§ **WHAT THE TASK ASKS**: Set out each line from the following listing that includes the word "render".

====== DATA BLOCK

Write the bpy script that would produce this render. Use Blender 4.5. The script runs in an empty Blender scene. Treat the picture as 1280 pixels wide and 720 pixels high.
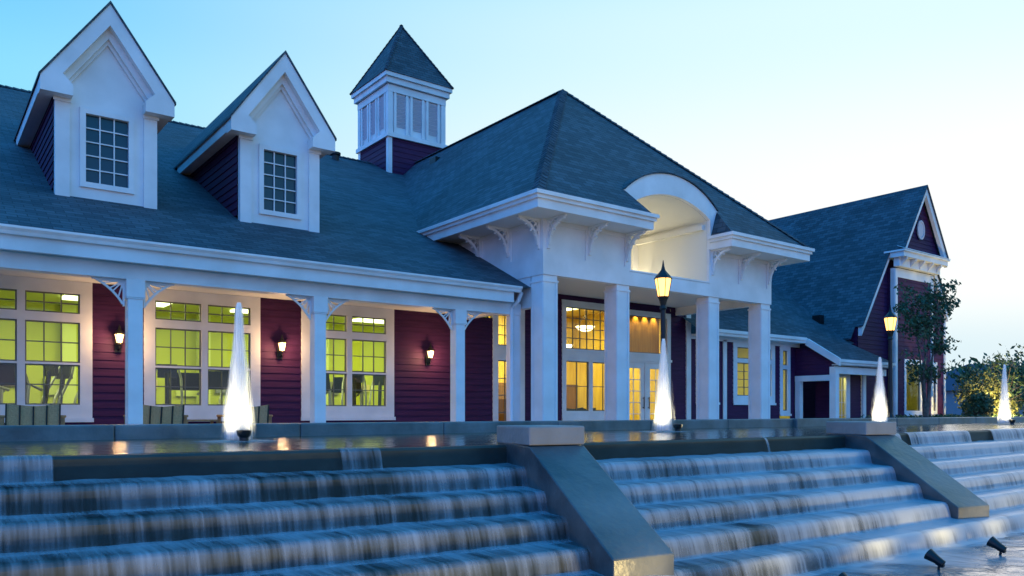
import bpy, math, random
from mathutils import Vector, Matrix, noise
R = math.radians
random.seed(7)
C = bpy.context.scene.collection
sc = bpy.context.scene
# ------------------------------------------------------------------ camera
EYE = 0.7                      # terrace floor is z = 0, eye is 0.7 above it
cam = bpy.data.cameras.new('camera'); cam.sensor_width = 36.0; cam.lens = 36.0 * 991 / 1280
cam.shift_y = 155 / 1280; cam.clip_start = 0.05; cam.clip_end = 3000
co = bpy.data.objects.new('camera', cam); C.objects.link(co)
co.location = (0, 0, EYE); co.rotation_euler = (R(90), 0, R(-37.1)); sc.camera = co
sc.view_settings.view_transform = 'Standard'; sc.view_settings.look = 'None'
sc.view_settings.exposure = 0.0; sc.view_settings.gamma = 1.0; sc.view_settings.use_curve_mapping = False
sc.render.engine = 'CYCLES'
sc.cycles.use_denoising = True
sc.cycles.max_bounces = 8; sc.cycles.transparent_max_bounces = 24
sc.cycles.sample_clamp_indirect = 6.0
sc.cycles.caustics_reflective = False; sc.cycles.caustics_refractive = False
# ------------------------------------------------------------------ world: dusk sky
GLOW_AZ = (0.955, 0.297)       # plan direction of the after-glow (right of the view)
w = bpy.data.worlds.new('World'); sc.world = w; w.use_nodes = True
nt = w.node_tree; N = nt.nodes; Lk = nt.links
for n in list(N): N.remove(n)
def wn(t, **k):
    n = N.new(t)
    for a, b in k.items(): setattr(n, a, b)
    return n
def ramp(node, stops, interp='EASE'):
    r = node.color_ramp; r.interpolation = interp
    while len(r.elements) > 1: r.elements.remove(r.elements[-1])
    for i, (p, c) in enumerate(stops):
        e = r.elements[0] if i == 0 else r.elements.new(p)
        e.position = p; e.color = (*c, 1)
wout = wn('ShaderNodeOutputWorld'); bg = wn('ShaderNodeBackground'); bg2 = wn('ShaderNodeBackground'); add = wn('ShaderNodeAddShader')
sky = wn('ShaderNodeTexSky', sky_type='NISHITA'); sky.sun_disc = False
sky.sun_elevation = R(1.0); sky.sun_rotation = math.atan2(GLOW_AZ[0], GLOW_AZ[1])
Lk.new(sky.outputs[0], bg2.inputs[0]); bg2.inputs[1].default_value = 0.01
tc = wn('ShaderNodeTexCoord'); sep = wn('ShaderNodeSeparateXYZ'); Lk.new(tc.outputs['Generated'], sep.inputs[0])
dot = wn('ShaderNodeVectorMath', operation='DOT_PRODUCT'); Lk.new(tc.outputs['Generated'], dot.inputs[0])
dot.inputs[1].default_value = (GLOW_AZ[0], GLOW_AZ[1], 0)
rz_glow = wn('ShaderNodeValToRGB'); Lk.new(sep.outputs['Z'], rz_glow.inputs[0])      # towards the glow, by height
rz_far = wn('ShaderNodeValToRGB'); Lk.new(sep.outputs['Z'], rz_far.inputs[0])        # away from the glow
rz_mid = wn('ShaderNodeValToRGB'); Lk.new(sep.outputs['Z'], rz_mid.inputs[0])        # a quarter turn from the glow
ramp(rz_glow, [(0.0, (.48, .76, .92)), (.06, (.60, .85, .96)), (.14, (.92, 1.0, 1.0)), (.26, (1.0, 1.02, 1.0)), (.42, (.78, 1.0, 1.0)), (.62, (.25, .80, 1.05)), (1.0, (.02, .48, 1.35))])
ramp(rz_mid, [(0.0, (.42, .80, .98)), (.18, (.36, .83, 1.0)), (.33, (.25, .74, 1.0)), (.43, (.17, .62, 1.0)), (.7, (.04, .52, 1.25)), (1.0, (.02, .48, 1.35))])
ramp(rz_far, [(0.0, (1.6, 1.35, 2.1)), (.10, (.38, .64, 1.68)), (.35, (.06, .68, 2.0)), (1.0, (.02, .48, 1.35))])
def mrange(a, b):
    q = wn('ShaderNodeMapRange'); q.interpolation_type = 'SMOOTHSTEP'; q.inputs[1].default_value = a; q.inputs[2].default_value = b; Lk.new(dot.outputs['Value'], q.inputs[0]); return q.outputs[0]
mx = wn('ShaderNodeMix', data_type='RGBA'); Lk.new(mrange(-.45, .30), mx.inputs[0]); Lk.new(rz_far.outputs[0], mx.inputs[6]); Lk.new(rz_mid.outputs[0], mx.inputs[7])
mx2 = wn('ShaderNodeMix', data_type='RGBA'); Lk.new(mrange(.25, 1.0), mx2.inputs[0]); Lk.new(mx.outputs[2], mx2.inputs[6]); Lk.new(rz_glow.outputs[0], mx2.inputs[7])
Lk.new(mx2.outputs[2], bg.inputs[0]); bg.inputs[1].default_value = 1.0
Lk.new(bg.outputs[0], add.inputs[0]); Lk.new(bg2.outputs[0], add.inputs[1]); Lk.new(add.outputs[0], wout.inputs[0])
# weak, very soft last light from the after-glow
sl = bpy.data.lights.new('sun', 'SUN'); sl.energy = 0.25; sl.angle = R(25); sl.color = (1, .88, .78)
so = bpy.data.objects.new('sun', sl); C.objects.link(so)
so.rotation_euler = Vector((-GLOW_AZ[0], -GLOW_AZ[1], -.12)).to_track_quat('-Z', 'Y').to_euler()

# ------------------------------------------------------------------ materials
def mat(name, col, rough=.6, metal=0, spec=.5):
    m = bpy.data.materials.new(name); m.use_nodes = True
    b = m.node_tree.nodes['Principled BSDF']
    b.inputs['Base Color'].default_value = (*col, 1); b.inputs['Roughness'].default_value = rough
    b.inputs['Metallic'].default_value = metal; b.inputs['Specular IOR Level'].default_value = spec
    return m
def nd(m, t, **k):
    n = m.node_tree.nodes.new(t)
    for a, b in k.items(): setattr(n, a, b)
    return n
def lk(m, a, b): m.node_tree.links.new(a, b)
def bsdf(m): return m.node_tree.nodes['Principled BSDF']
def uvscaled(m, sx, sy, src='UV'):
    t = nd(m, 'ShaderNodeTexCoord'); mp = nd(m, 'ShaderNodeMapping'); mp.inputs['Scale'].default_value = (sx, sy, 1 if src == 'UV' else sx)
    lk(m, t.outputs[src], mp.inputs[0]); return mp.outputs[0]
def noisy(m, c0, c1, scale=4, detail=6, src='Object', bump=0.0, rough=None, sx=1, sy=1):
    v = uvscaled(m, sx, sy, src)
    n = nd(m, 'ShaderNodeTexNoise'); n.inputs['Scale'].default_value = scale; n.inputs['Detail'].default_value = detail; lk(m, v, n.inputs['Vector'])
    r = nd(m, 'ShaderNodeValToRGB'); ramp(r, [(.3, c0), (.7, c1)], 'LINEAR'); lk(m, n.outputs['Fac'], r.inputs[0])
    lk(m, r.outputs[0], bsdf(m).inputs['Base Color'])
    if bump:
        n2 = nd(m, 'ShaderNodeTexNoise'); n2.inputs['Scale'].default_value = scale * 9; n2.inputs['Detail'].default_value = 4; lk(m, v, n2.inputs['Vector'])
        b = nd(m, 'ShaderNodeBump'); b.inputs['Strength'].default_value = bump; b.inputs['Distance'].default_value = .02
        lk(m, n2.outputs['Fac'], b.inputs['Height']); lk(m, b.outputs[0], bsdf(m).inputs['Normal'])
    if rough:
        mr = nd(m, 'ShaderNodeMapRange'); mr.inputs[3].default_value = rough[0]; mr.inputs[4].default_value = rough[1]
        lk(m, n.outputs['Fac'], mr.inputs[0]); lk(m, mr.outputs[0], bsdf(m).inputs['Roughness'])
    return m
M = {}
M['white'] = noisy(mat('white_paint', (.78, .78, .78), .5), (.67, .665, .655), (.82, .82, .82), 1.5, 9, 'Object', bump=.04)
M['cream'] = mat('cream_plaster', (.74, .72, .64), .7)
M['soffit'] = mat('soffit_paint', (.70, .70, .69), .6)
M['siding'] = noisy(mat('maroon_siding', (.12, .015, .06), .6, 0, .15), (.042, .011, .046), (.066, .018, .068), 3, 6, 'UV', sx=.5, sy=6)
M['muntin'] = mat('sash_grey', (.13, .135, .12), .5)
M['black'] = mat('black_iron', (.012, .012, .013), .4, .3)
M['brick'] = mat('brick_base', (.2, .1, .08), .8)
M['roof'] = mat('slate_shingle', (.07, .1, .12), .8)
def shingle(m, c0, c1, c2, bw, bh):
    v = uvscaled(m, 1, 1)
    br = nd(m, 'ShaderNodeTexBrick'); br.inputs['Scale'].default_value = 1; br.inputs['Brick Width'].default_value = bw; br.inputs['Row Height'].default_value = bh
    br.inputs['Mortar Size'].default_value = .008; br.inputs['Mortar Smooth'].default_value = .3; br.inputs['Bias'].default_value = -.1
    br.inputs['Color1'].default_value = (*c0, 1); br.inputs['Color2'].default_value = (*c1, 1); br.inputs['Mortar'].default_value = (*c2, 1); lk(m, v, br.inputs['Vector'])
    n = nd(m, 'ShaderNodeTexNoise'); n.inputs['Scale'].default_value = .55; n.inputs['Detail'].default_value = 8; lk(m, v, n.inputs['Vector'])
    mrr = nd(m, 'ShaderNodeMapRange'); mrr.inputs[1].default_value = .3; mrr.inputs[2].default_value = .7; mrr.inputs[3].default_value = .7; mrr.inputs[4].default_value = 1.25; lk(m, n.outputs['Fac'], mrr.inputs[0])
    mm = nd(m, 'ShaderNodeVectorMath', operation='SCALE'); lk(m, br.outputs['Color'], mm.inputs[0]); lk(m, mrr.outputs[0], mm.inputs['Scale'])
    lk(m, mm.outputs[0], bsdf(m).inputs['Base Color'])
    sp = nd(m, 'ShaderNodeSeparateXYZ'); lk(m, v, sp.inputs[0])
    dv = nd(m, 'ShaderNodeMath', operation='DIVIDE'); lk(m, sp.outputs[1], dv.inputs[0]); dv.inputs[1].default_value = bh
    fr = nd(m, 'ShaderNodeMath', operation='FRACT'); lk(m, dv.outputs[0], fr.inputs[0])
    iv = nd(m, 'ShaderNodeMath', operation='SUBTRACT'); iv.inputs[0].default_value = 1; lk(m, fr.outputs[0], iv.inputs[1])
    sb = nd(m, 'ShaderNodeMath', operation='MULTIPLY_ADD'); lk(m, br.outputs['Fac'], sb.inputs[0]); sb.inputs[1].default_value = -.5; lk(m, iv.outputs[0], sb.inputs[2])
    b = nd(m, 'ShaderNodeBump'); b.inputs['Strength'].default_value = .8; b.inputs['Distance'].default_value = .03
    lk(m, sb.outputs[0], b.inputs['Height']); lk(m, b.outputs[0], bsdf(m).inputs['Normal'])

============

§ **THE SOLUTION**:
Write the bpy script that would produce this render. Use Blender 4.5. The script runs in an empty Blender scene. Treat the picture as 1280 pixels wide and 720 pixels high.
sc.render.engine = 'CYCLES'